Sadr’s win has unified his rivals against him. Sadr’s rivals have clubbed together to reject the election’s validity and jerry-rig a post-election coalition to challenge in the aggregate what Sadr achieved at the ballot box. Fatah has put militias outside the International Zone to protest the results.
As losing parties grasp for leverage, Sadr likely sees a one-time opportunity to break free from Iraq’s the conventions of Iraqi governance, in which all parties join in rudderless governments in exchange for apportioned control of ministries and agencies. He has advocated for a majority government that will leave out losing parties, an untested proposition in Iraq’s post-2003 governing system. He has also stated willingness to a sustained US military assistance mission in Iraq after its combat mission formally ends on 31 December. These messages are welcome in Washington, whose influence in Baghdad has atrophied to the point where their best hope is that Sadr, whose movement has been defined partly by its anti-Americanism, can act as a bulwark against Iranian influence from Fatah and its stablemates.

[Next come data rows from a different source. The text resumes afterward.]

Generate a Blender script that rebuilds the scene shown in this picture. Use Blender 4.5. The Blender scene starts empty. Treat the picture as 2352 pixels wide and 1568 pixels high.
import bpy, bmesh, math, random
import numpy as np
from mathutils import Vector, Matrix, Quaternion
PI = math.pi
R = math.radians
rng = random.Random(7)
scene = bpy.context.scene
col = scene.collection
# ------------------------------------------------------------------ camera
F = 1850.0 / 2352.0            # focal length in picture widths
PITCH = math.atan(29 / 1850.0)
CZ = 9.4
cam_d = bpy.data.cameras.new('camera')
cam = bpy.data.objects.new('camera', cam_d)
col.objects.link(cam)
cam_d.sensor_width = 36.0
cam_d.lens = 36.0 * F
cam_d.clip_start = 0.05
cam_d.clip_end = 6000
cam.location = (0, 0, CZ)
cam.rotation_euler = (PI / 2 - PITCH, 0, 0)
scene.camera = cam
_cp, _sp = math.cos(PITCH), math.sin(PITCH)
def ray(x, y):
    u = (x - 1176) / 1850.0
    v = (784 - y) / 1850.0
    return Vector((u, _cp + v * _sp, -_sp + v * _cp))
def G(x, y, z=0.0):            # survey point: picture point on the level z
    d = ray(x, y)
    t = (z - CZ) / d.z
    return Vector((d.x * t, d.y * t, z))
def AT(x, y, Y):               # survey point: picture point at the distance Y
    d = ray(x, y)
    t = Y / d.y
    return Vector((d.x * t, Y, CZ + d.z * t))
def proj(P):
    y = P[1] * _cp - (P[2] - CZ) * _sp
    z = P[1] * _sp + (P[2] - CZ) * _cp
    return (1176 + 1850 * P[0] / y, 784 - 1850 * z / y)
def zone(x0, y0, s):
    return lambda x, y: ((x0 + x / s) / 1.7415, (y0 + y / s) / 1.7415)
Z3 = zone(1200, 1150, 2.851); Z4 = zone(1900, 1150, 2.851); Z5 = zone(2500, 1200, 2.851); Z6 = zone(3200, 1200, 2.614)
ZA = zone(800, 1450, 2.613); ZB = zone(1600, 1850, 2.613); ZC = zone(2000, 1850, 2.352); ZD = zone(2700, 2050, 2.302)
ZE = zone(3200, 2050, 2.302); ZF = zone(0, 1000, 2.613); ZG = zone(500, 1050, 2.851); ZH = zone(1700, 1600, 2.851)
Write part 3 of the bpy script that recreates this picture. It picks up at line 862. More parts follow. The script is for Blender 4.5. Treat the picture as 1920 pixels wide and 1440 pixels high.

But foreign stakeholders cannot afford to be so credulous of Sadr’s reformist, nationalist message. Although Iraq’s electoral system has changed, its ossified, ethno-sectarian political system has not. Despite Sadr’s recent call to exclude losing parties in the new government, he will likely compromise with his Iran-backed rivals. A business-as-usual coalition government remains the most likely outcome. Sadr’s promises of structural political changes, and post-2021 military cooperation with the US will likely be on the negotiating table.
The national elections authority is still mopping up manual recounts. Negotiations to form the next government will run well into 2022. Foreign businesses will face months-long delays and disruption as the caretaker government waits to see who will take control. Brinkmanship between Sadr and his rivals will elevate incidental threats from protest activity and sporadic political violence in the coming months. Political control of several ministries will likely shift as horse-trading between blocs begins: the Ministry of Oil and Ministry of Labour and Social Affairs, both important to many foreign businesses, are among the most likely to change hands.
In the end, Sadr’s victory will change less than he would like, and the election poses more questions than answers for Iraq’s security, political stability and investment prospects. The threat of militia violence aimed at Sadr or the government will persist for several weeks. The next government is unlikely to have a federal budget ready before April 2022. Incumbent caretaker prime minister Mustafa al-Kadhimi is unlikely to survive in the haggling to come, but there is no clear frontrunner to replace him. Urgent policy issues, from fiscal management to environmental crises, will take a back seat to elite bargaining for several months, and newly elected reformist parties and principled independents will form a new, but marginal, opposition.
As a technical operation, the 10 October election was a success, but it has done little to revive Iraq’s ailing democracy.